In this Dante post immediately following this Southern Gothic offering showing a paterfamilias reading Dante to his thralls over "filet of drum sautéed in butter, garlic, and fresh marjoram; preserved lemon risotto, green salad and Pommery Champagne", our Working Boy ceaselessly teases his hoped for book on Dante by referring again to his suffering, from which Dante has now saved him.
In a similar way, I am convinced that if I had not suffered as I’ve done, and in the particular way that I have done, these past two years, I never would have been able to understand the Commedia as it should be understood: not as merely an aesthetic object, but as a work of art that knew me better than I knew myself, and could reveal to me truths I needed to put my life back together.
Oddly, Rod has never specifically told us what his suffering consisted of or what he had to endure to finally fight his way through to the triumphal redemption of Pommery Champagne and insalate misto.
Fortunately, readers of EQE have bulldog reporter Keith to inform them, and I have finally run this mystery to the ground.
Horribly, it turns out that Rod Dreher has not only suffered through but survived the blood eagle having been performed on him by persons I have yet to identify, possibly disgruntled family members or local townies, or maybe even Biff from Back to the Future who heard he was back in town.
If you're squeamish about these things, you might want to skip ahead at this point, too.
Basically the blood eagle is like spatchcocking a chicken or turkey, except that it is performed on the opposite side of the torso.
The recipient (the sufferer, Rod Dreher) is alive and conscious at the outset. Cuts are made with a knife parallel to the spine on either side deep enough to expose the ribs, at which point the knife is exchanged for a war axe in order to chop the ribs free from the spine. The ribs are then popped free and spread out and up over each side of the back until they resemble the wings of an eagle in flight. Finally, the lungs are flipped up and forward to lay on the shoulders. Salt may be added, to taste. In the show Vikings, it is said that the recipient who doesn't cry out during the procedure is said to be welcomed into Valhalla, while those who do can never enter.

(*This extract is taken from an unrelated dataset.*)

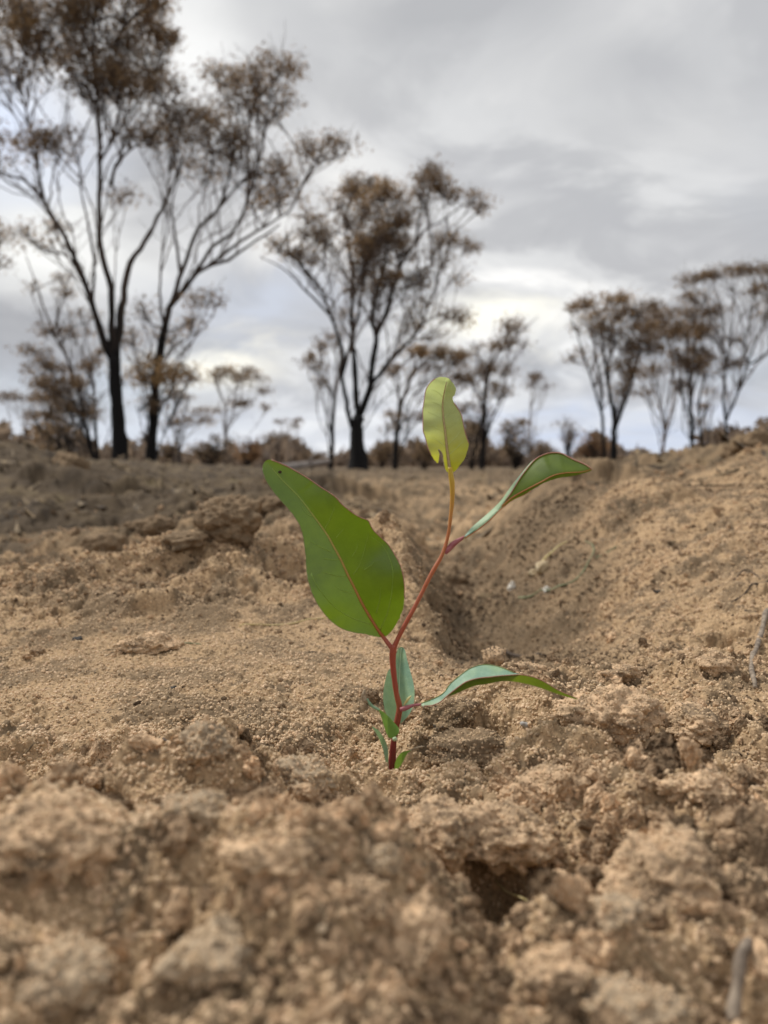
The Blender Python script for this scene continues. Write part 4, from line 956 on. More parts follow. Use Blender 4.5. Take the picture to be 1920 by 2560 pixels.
def blade(outline, step, depth, mats, closed_n=None, panel=None, parent=seedling, name='leaf', jag=0.0, seed=1):
    """outline in photo pixels; depth(P)-> metres behind the plant plane"""
    o = np.asarray(outline, float)
    n = closed_n or int(np.linalg.norm(np.diff(np.vstack([o, o[:1]]), axis=0), axis=1).sum() / step)
    oc = spline(np.vstack([o, o[:1]]), n + 1)[:-1]
    if jag:
        rg = np.random.default_rng(seed)
        oc = oc + rg.normal(0, jag, oc.shape)
    lo, hi = oc.min(0), oc.max(0)
    xs = np.arange(lo[0], hi[0], step); ys = np.arange(lo[1], hi[1], step * .87)
    X, Yg = np.meshgrid(xs, ys); X[1::2] += step * .5
    P = np.stack([X.ravel(), Yg.ravel()], 1)
    # inside test
    ins = np.zeros(len(P), bool); j = len(oc) - 1
    for i in range(len(oc)):
        a, b = oc[i], oc[j]
        c = ((a[1] > P[:, 1]) != (b[1] > P[:, 1])) & (P[:, 0] < (b[0] - a[0]) * (P[:, 1] - a[1]) / (b[1] - a[1] + 1e-12) + a[0])
        ins ^= c; j = i
    dd, _, _ = polyline_dist(P, np.vstack([oc, oc[:1]]))
    P = P[ins & (dd > step * .55)]
    allp = np.vstack([oc, P])
    m = len(oc)
    r = delaunay_2d_cdt([Vector(p) for p in allp], [(i, (i + 1) % m) for i in range(m)], [list(range(m))], 1, 1e-5)
    V2 = np.array([tuple(v) for v in r[0]]); faces = np.array([f for f in r[2] if len(f) == 3])
    dy = depth(V2)
    V = np.array([place(p[0], p[1], PY + d) for p, d in zip(V2, dy)])
    # face the camera
    a, b, c = V[faces[:, 0]], V[faces[:, 1]], V[faces[:, 2]]
    nn = np.cross(b - a, c - a); flip = nn[:, 1] > 0
    faces[flip] = faces[flip][:, ::-1]
    ob = mesh_np(name, V, faces, None, parent)
    for mm in (mats if isinstance(mats, list) else [mats]): ob.data.materials.append(mm)
    part_empty(ob)
    if panel is not None:
        cen = V2[faces].mean(1); idx = panel(cen).astype(np.int32)
        ob.data.polygons.foreach_set('material_index', idx)
    return ob, oc
def line3(pts, depth, n, off=-0.0002):
    p = spline(pts, n); d = depth(p) + off
    return np.array([place(q[0], q[1], PY + e) for q, e in zip(p, d)])
px2m = PY / F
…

My reporting on whether or not Rod Dreher cried out during his suffering is incomplete (he's a tough guy; I'll bet he didn't), but since Valhalla is probably not on his itinerary anyway I'm assuming it doesn't matter.
Others have suffered before, too, but I don't think anyone in history has suffered the way Rod Dreher has nebulously suffered and lived to tell us about it and tell us about it and tell us about it, a feat that is making me rethink my own suffering from my own vague and unspecified Existential Boo-Boo.

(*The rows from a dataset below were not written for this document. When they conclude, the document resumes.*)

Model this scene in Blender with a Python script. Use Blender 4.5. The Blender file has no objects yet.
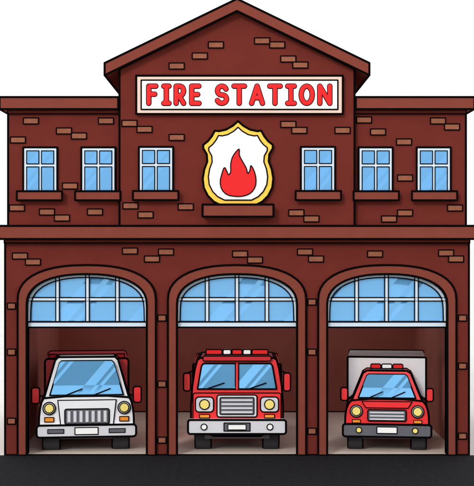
import bpy, bmesh, math, random
from mathutils import Vector
random.seed(4)
D=45.0; CH=212/30.0
sc=bpy.context.scene
# ---------------------------------------------------------------- materials
def s2l(c): 
    return tuple(((v/255)/12.92 if v/255<=0.04045 else ((v/255+0.055)/1.055)**2.4) for v in c)
def mat(name,rgb,rough=0.8,metal=0.0,noise=0.10,scale=3.0,bump=0.0,bscale=40,spec=0.3,coat=0):
    m=bpy.data.materials.new(name); m.use_nodes=True
    nt=m.node_tree; b=nt.nodes['Principled BSDF']
    c=s2l(rgb)
    b.inputs['Roughness'].default_value=rough; b.inputs['Metallic'].default_value=metal
    b.inputs['Specular IOR Level'].default_value=spec
    b.inputs['Coat Weight'].default_value=coat
    tc=nt.nodes.new('ShaderNodeTexCoord')
    if noise>0:
        n=nt.nodes.new('ShaderNodeTexNoise'); n.inputs['Scale'].default_value=scale; n.inputs['Detail'].default_value=6
        nt.links.new(tc.outputs['Object'],n.inputs['Vector'])
        r=nt.nodes.new('ShaderNodeValToRGB')
        r.color_ramp.elements[0].position=0.3; r.color_ramp.elements[1].position=0.7
        r.color_ramp.elements[0].color=tuple(v*(1-noise) for v in c)+(1,)
        r.color_ramp.elements[1].color=tuple(min(1,v*(1+noise)) for v in c)+(1,)
        nt.links.new(n.outputs['Fac'],r.inputs['Fac']); nt.links.new(r.outputs['Color'],b.inputs['Base Color'])
    else: b.inputs['Base Color'].default_value=c+(1,)
    if bump>0:
        n2=nt.nodes.new('ShaderNodeTexNoise'); n2.inputs['Scale'].default_value=bscale; n2.inputs['Detail'].default_value=5
        nt.links.new(tc.outputs['Object'],n2.inputs['Vector'])
        bp=nt.nodes.new('ShaderNodeBump'); bp.inputs['Strength'].default_value=bump; bp.inputs['Distance'].default_value=0.02
        nt.links.new(n2.outputs['Fac'],bp.inputs['Height']); nt.links.new(bp.outputs['Normal'],b.inputs['Normal'])
    return m
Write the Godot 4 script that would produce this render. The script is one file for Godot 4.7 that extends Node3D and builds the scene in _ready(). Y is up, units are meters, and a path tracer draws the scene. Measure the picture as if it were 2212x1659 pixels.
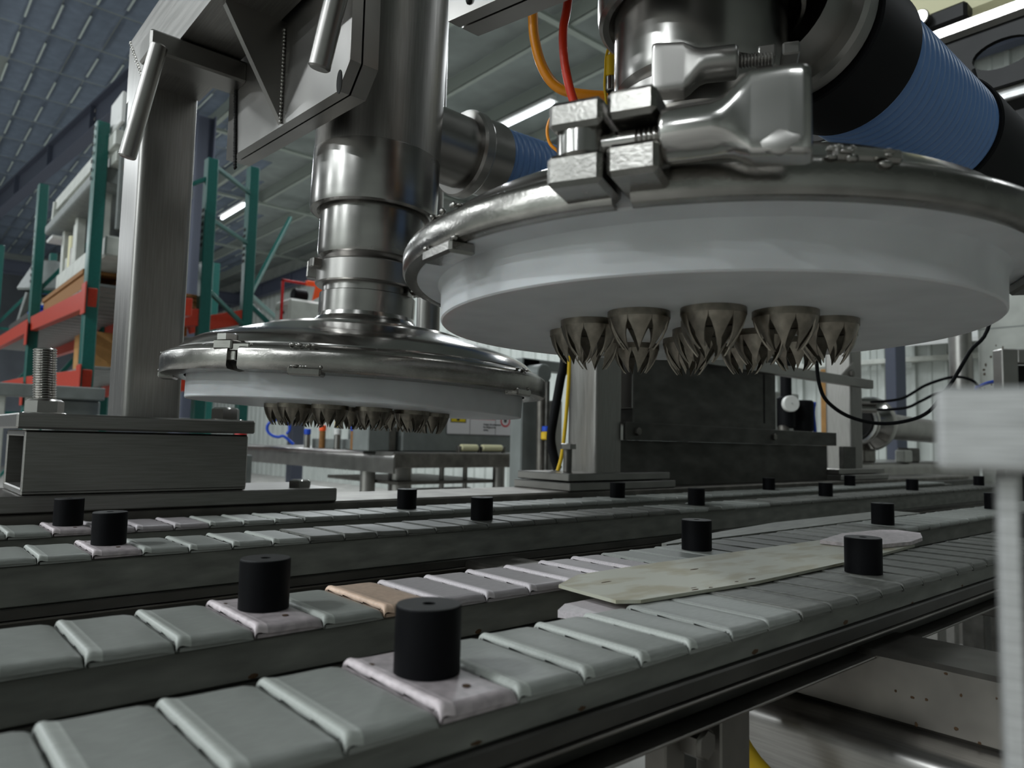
extends Node3D
# Warehouse packing line: two suction heads over four conveyor chains. Metres, y up, belts run along +X.

const LAMP_Y := 5.3
var M := {}
var used := {}
var rng := RandomNumberGenerator.new()


func _ready() -> void:
	rng.seed = 7
	setup_camera()
	setup_environment()
	setup_lamps()
	make_materials()
	build_hall()
	build_conveyors()
	build_gantry()
	build_heads()
	build_hoses()
	build_center_stand()
	build_near_objects()
	build_under_frame()
	build_lines_and_cables()
	build_mid_machines()
	build_right_machines()
	build_racks()


# ---------------------------------------------------------------- camera, light, exposure
func setup_camera() -> void:
	var cam := Camera3D.new()
	cam.name = "camera"
	cam.fov = 55.4
	cam.near = 0.01
	cam.far = 200.0
	var attr := CameraAttributesPhysical.new()
	attr.frustum_focal_length = 22.86
	attr.frustum_focus_distance = 0.62
	attr.exposure_aperture = 10.5
	cam.attributes = attr
	add_child(cam)
	cam.transform = Transform3D(Basis(Vector3(0.75150943, 0.02123078, 0.65938065), Vector3(-0.06842874, 0.99659952, 0.04590104), Vector3(-0.65616392, -0.07961565, 0.75040673)), Vector3(0, 0.9969, 0))
	cam.fov = 55.4
	cam.current = true


func setup_environment() -> void:
	var we := WorldEnvironment.new()
	we.name = "world_environment"
	var e := Environment.new()
	e.background_mode = Environment.BG_COLOR
	e.background_color = Color(0.0, 0.0, 0.0)
	e.tonemap_mode = Environment.TONE_MAPPER_LINEAR
	e.tonemap_exposure = EXPOSURE
	e.sdfgi_enabled = true
	e.ssao_enabled = true
	e.ssil_enabled = true
	we.environment = e
	add_child(we)


const EXPOSURE := 0.76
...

Without a doubt it's the renewed manliness and strength of character Rod gained from enduring and triumphing over his blood eagle which allowed him to create this second order, once removed, passive-aggressive post of concern for another human being, The Sarah Palin Who Might Have Been.
It's really important to closely examine the post's structure in order to fully appreciate the redemptive strength of character Dante has bequeathed Dreher in the shadow of his blood eagle.
This first thing to notice is that Dreher is not authoring the sentiment of the post, his role is only that of Pilateally purelled messenger. The sentiment itself originates with anonymous "reader Richard", a person few rightthinking people online have reason to doubt exists.
But, secondly, the sentiment itself is possibly the purest, most exquisite example of effeminate passive-aggressiveness ever produced by the hand of fey: Oh, what might you have been had you not been so terribly, terribly unfortunate as to have lived it as you?
This sort of formulation is mastery, people. This triumph of the self-diddling, ouroborean will is the sort of fingerprint-free, oblique, warrior manliness that can only come from the keys of a person who has personally endured the suffering I've reported on above and lived to tell about it.
Frankly, in my quest to become a better blogger in the manner of suffering-R-him Rod Dreher, it's pretty obvious I still have a long, long way to go.